Jason Petrulis, The Education University of Hong Kong

Abstract:

This paper examines how an inter-Asian, trans-Pacific, and global commodity network was forged in and through Hong Kong during the 1960s-70s. It uses a surprising commodity – the human-hair and synthetic fiber wig – as a lens on the geographies of Cold War commerce. At a time when Hong Kong shifted from entrepôt to producer, wigs were critical to growth – the colony’s #4 export, employing more than 30,000 people. And wigs were a genuinely global commodity: hair was collected in Indonesia and India, flown to South Korea and Hong Kong to be manufactured into wigs using British materials and Belgian techniques and French hairstyles, and flown again to the US and Europe to be sold and worn. Yet this paper also uses the Hong Kong wig to argue against the idea of a dematerialized, post-Fordist capitalism.
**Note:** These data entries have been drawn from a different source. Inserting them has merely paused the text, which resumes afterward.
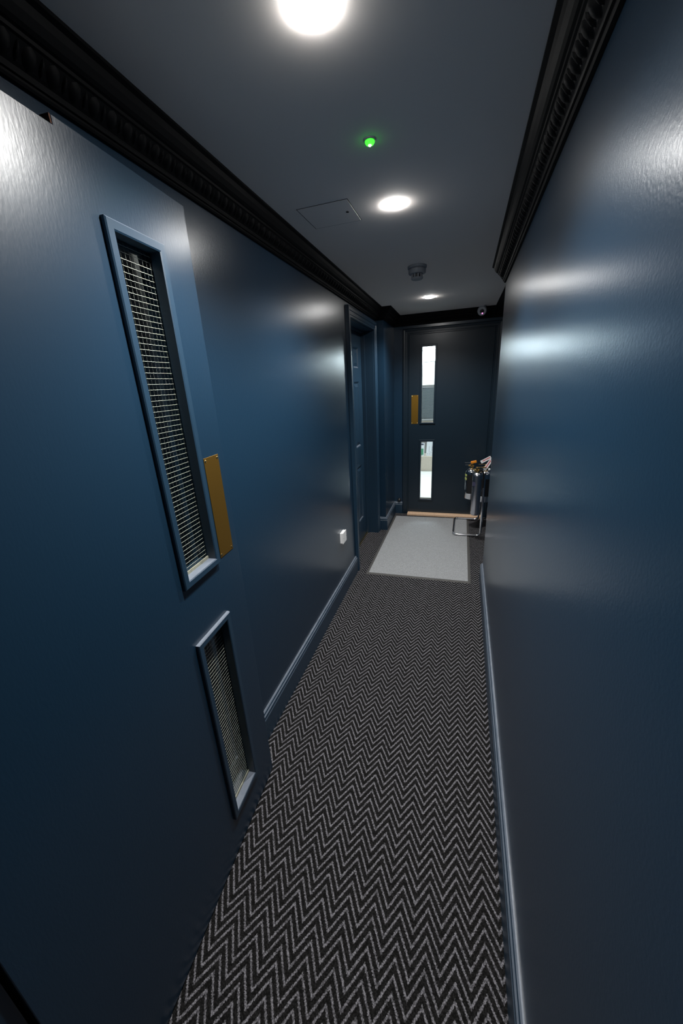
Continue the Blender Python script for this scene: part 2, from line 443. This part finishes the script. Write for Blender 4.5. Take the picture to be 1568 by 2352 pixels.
def fire_door(root, sx, notch, M_DOOR, zbot=0.008):
    """local y from the hinge to the leading edge, corridor face at x = 0, sx = +1 when the corridor is on +x"""
    BI = 0.0205
    ys = [0, 0.496, PANES[0][0] + BI - .002, PANES[0][1] - BI + .002, DW]
    zs = [zbot, PANES[1][2] + BI - .002, PANES[1][3] - BI + .002, PANES[0][2] + BI - .002, PANES[0][3] - BI + .002, 1.986, 2.0]
    def solid(y, z):
        if notch and y < 0.496 and z > 1.986: return False
        for y0, y1, z0, z1 in PANES:
            if y0 + BI - .003 < y < y1 - BI + .003 and z0 + BI - .003 < z < z1 - BI + .003: return False
        return True
    leaf = MB().grid(ys, zs, solid, 0, -sx * DT).build('leaf', M_DOOR, root, bevel=0.0015)
    if notch:
        MB().box(-sx * .0435, -sx * .0005, .4930, .4957, 1.9862, 1.9995).build('raw_wood_edge', M_RAWW, root)['label'] = 'bare brown wood where the top edge steps up'
    for y0, y1, z0, z1 in PANES:
        BP = [(0, -.0005), (0, .0085), (.0025, .011), (.0175, .011), (BI, .009), (BI, -.0175), (BI - .002, -.0175), (BI - .002, -.0005)]
        path = [(y0, z0), (y0, z1), (y1, z1), (y1, z0)]
        fr = MB().sweep(path, BP, lambda u, v, h: (sx * h, u, v), closed=True).build('window_frame', M_TRIM if sx > 0 else M_DOOR, root)
        MB().sweep(path, BP, lambda u, v, h: (sx * (-DT - h), u, v), closed=True).build('rear_bead', M_DOOR, fr)
        iy0, iy1, iz0, iz1 = y0 + BI - .0015, y1 - BI + .0015, z0 + BI - .0015, z1 - BI + .0015
        xg = -sx * 0.0215
        MB().box(xg - .0032, xg + .0032, iy0, iy1, iz0, iz1).build('glass_pane', M_GLASS, fr)
        w = MB(); mesh_wires(w, iy0, iy1, iz0, iz1, xg)
        wo = w.build('wire_mesh', M_WIRE, fr); wo['kind'] = 'stuff'
        x0 = -sx * .0181
        g = MB().box(min(x0, x0 + sx * .003), max(x0, x0 + sx * .003), y0 + BI, y1 - BI, z0 + BI, z0 + BI + .009).build('glazing_tape', M_CREAM, fr)
        g['label'] = 'pale glazing tape along the foot of the glass'
    # etched roundel in the lower corner of the upper pane
    y0, y1, z0, z1 = PANES[0]
    e = MB(); cx = -sx * .0178; cy, cz = y1 - BI - .034, z0 + BI + .048
    ring = lambda r: [(cx, cy + r * math.cos(t), cz + r * math.sin(t)) for t in [i * math.pi / 10 for i in range(20)]]
    e.tube(ring(.0105), .00025, 4, True); e.tube(ring(.0085), .00018, 4, True)
    e.tube([(cx, cy - .004, cz - .005), (cx, cy - .001, cz + .005), (cx, cy + .001, cz - .001), (cx, cy + .004, cz + .005)], .0003, 4)
    e.tube([(cx, cy - .005, cz), (cx, cy + .005, cz - .001)], .0003, 4)
    e.build('etched_mark', M_ETCH, root)
    y0, y1, z0, z1 = PLATE
    pl = MB().box(min(0, sx * .0016), max(0, sx * .0016), y0, y1, z0, z1).build('push_plate', M_BRASS, root, bevel=0.0006)
    for yy in (y0 + .007, y1 - .007):
        for zz in (z0 + .009, z1 - .009):
            MB().lathe([(.0042, 0), (.0042, .0006), (.003, .0016), (.0008, .002)], (sx * .0014, yy, zz), (sx, 0, 0), 10).build('screw', M_BRASSB, pl, smooth=True)['label'] = 'bright brass screw head'

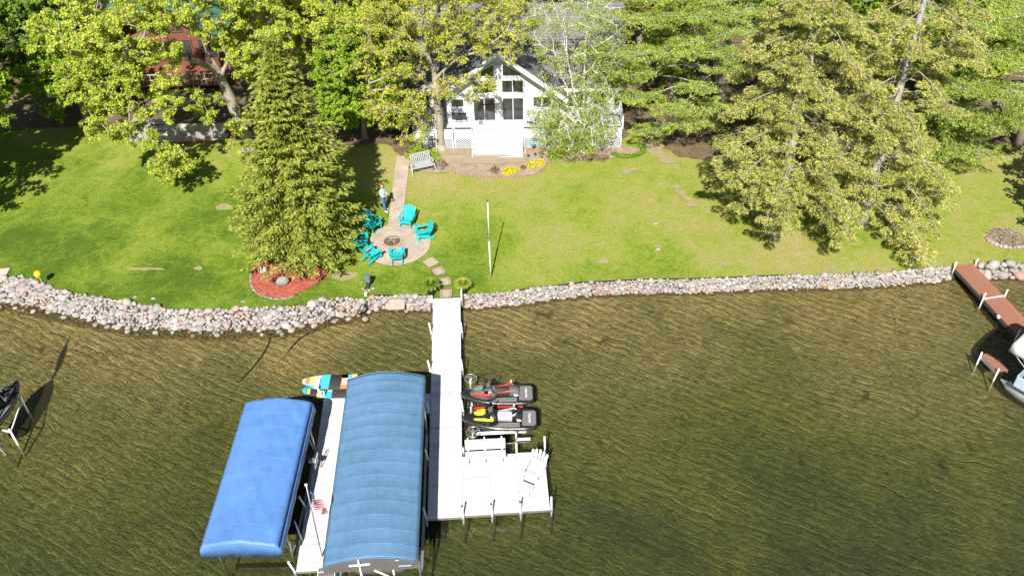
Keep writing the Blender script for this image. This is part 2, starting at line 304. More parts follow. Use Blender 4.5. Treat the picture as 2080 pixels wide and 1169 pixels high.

Though forces of “globalization” such as air cargo seemed to redraw borders, placing Chennai next to China, this paper argues that capitalism did not collapse distances so completely. Instead, it emphasizes the materiality of commodities that were transported by air, and highlights the difficulties in linking, say, Madras to Hong Kong by plane. Moreover, the wig suggests that it can be misleading to think about 1960s-70s Hong Kong as a bounded physical space containing a distinct political/economic system. Instead, capitalist Hong Kong often overspilled its boundaries: in a global commodity network like the wig network, it was not just capital but also people, things, equipment, and embodied ideas that had to be moved and connected across borders, distributing “Hong Kong” physically across the globe. Indeed, this paper argues that we can understand the big-picture forces of globalization in Cold War Asia only by focusing on the people – from petty bureaucrats to factory workers to wig wearers – who worked on the ground to make Hong Kong global.